Donc ça y est, le projet de décret modifiant le statut et le rôle des enseignants-chercheurs est sur les rails. Très rapide analyse … Ce qui va changer :
- Les enseignants chercheurs aiment l’entreprise, laquelle le leur rend bien. "(…) Ils organisent leurs enseignements au sein d’équipes pédagogiques et en liaison avec les milieux professionnels. Ils établissent à cet effet une coopération avec les entreprises publiques ou privées. (…) Ils contribuent à la coopération entre la recherche universitaire,
la recherche industrielle et l’ensemble des secteurs de production. " Bien sûr on le faisait déjà, mais là c’est une volonté … "affichée", "inscrite". - Les enseignants-chercheurs aiment les bibliothécaires. Ils ne sont d’ailleurs pas à l’abri de leur piquer leur fond de commerce : "Ils participent à la diffusion de la culture et de l’information scientifique et technique. Ils assurent, le cas échéant, la conservation et l’enrichissement des collections confiées aux établissements et peuvent être chargés des questions documentaires." Remarquable ellipse qui dit tout en ne disant rien, mais qui, à mon avis, dira beaucoup à certains. <Update de quelques jours plus tard> Cela n’a pas loupé 🙂 Voir l’analyse beaucoup plus pertinente que taquine d’Olivier Tacheau</Update>
- Les enseignants-chercheurs aiment le conseil d’administration de leur université car il est tout puissant. "Le conseil d’administration ou l’organe en tenant lieu, définit les principes généraux de répartition des services entre les différentes fonctions des enseignants-chercheurs. Il fixe également les équivalences horaires applicables à chacune de ces activités ainsi que leurs modalités pratiques de décompte." Et ben oui. Différentes fonctions : Enseignement, recherche, administration. C’est pas nouveau. Ce qui va être aussi nouveau que variable et invariablement compliqué ce sont les "modalités pratiques de décompte", autrement dit l’équation "1 heure d’enseignement = x heure(s) de recherche = y heure(s) administrative".

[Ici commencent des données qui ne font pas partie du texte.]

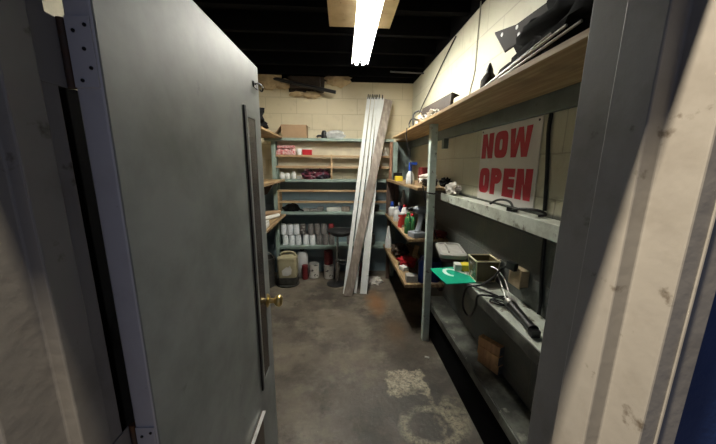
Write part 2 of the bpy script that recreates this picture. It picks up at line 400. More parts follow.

- Là où ça va faire mal, mais alors vraiment mal, attention, c’est là : Plus tu cherches bien, moins tu enseignes : "Le président ou le directeur de l’établissement arrête les décisions individuelles d’attribution de services des enseignants-chercheurs dans l’intérêt du service, après consultation, du directeur de la composante et du directeur de l’unité de recherche concernés. Le tableau de service de chaque enseignant-chercheur lui est transmis en début d’année universitaire et est adapté pour chaque semestre d’enseignement. Il peut comporter un nombre d’heures d’enseignement inférieur ou supérieur au nombre d’heures de référence mentionné au I en fonction de la qualité des activités de recherche" Et plus loin : "Les principes généraux de répartition des obligations de service et les décisions individuelles d’attribution de services ne peuvent conduire à dégrader le potentiel global d’enseignement (…)" Il y a donc des garanties. La garantie que certains personnels ET certains établissements feront plus ou moins de recherche et/ou d’enseignement. Et surtout la garantie que certains enseignants-chercheurs "mal-cherchants" devront se coltiner les heures d’enseignement dont seront dispensés leurs collègues "bien-cherchants". J’vous raconte pas l’ambiance … (voir à ce sujet le billet d’Olivier Le Deuff, et quelques autres cités en fin de ce billet).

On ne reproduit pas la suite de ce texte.